Some day I want to write a book or a blog called Programming Perils (a pun on John Bentley's Programming Perls). The book will concentrate of the trade-offs in programming - the "whys" and "why nots" of different programming ideas. Far too often we teach programmers about a zippy new gizmo without telling them when they should *not* use it. A good example in C++ is exceptions. They are extremely useful, but if misused, they can undo structured programming which was recognized as a good idea in the 1950s.
@dhayden

No worries, credit where credit is due :+)

It seems to me that there is general advice which definitely applies to beginners or intermediate level coders, but the exact opposite of that applies to these groups:

1. Experts who know what they are doing ;
2. Those who have a reason to exploit some behaviour;
3. It is necessary for some library - char * or float for example;
4. An existing code base makes using some feature impossible or uneconomic (exceptions);
5. A constrained environment - memory say (as Avilius mentioned ).

There are probably other examples too.

I have been fooling around with the idea of a singleton with a protected constructor, protected constexpr member variables, which I inherit privately. This is so I use all my constants without qualification, they aren't global, the derived class is not a singleton, and I avoid the overhead of creating these 20 variables 10 million times. The overhead is not so much in that there are 10 million objects, more that the calculation object has 40 odd member variables, so the constants represent an overhead in percentage terms. Maybe there is another way of doing it? I have looked at a few different things.

Any way that is another story, if anyone is interested I can start a new topic.
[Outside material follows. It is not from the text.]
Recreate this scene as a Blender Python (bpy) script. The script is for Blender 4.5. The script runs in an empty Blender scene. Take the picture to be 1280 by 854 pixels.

This is the document I am working from - it is chapter's 4 & 5 I have been dabbling with for more than a year due to life's other needs :+)

http://www.icsm.gov.au/gda/gdatm/gdav2.3.pdf


Regards to all :+)
Avilius wrote:
nor with a care for memory allocations, (looking at you, std::string)

std::string doesn't allocate if it's small, at least when it's not defective as in pre-5.0 gcc, and delegates to the user-supplied allocator otherwise. What's careless there?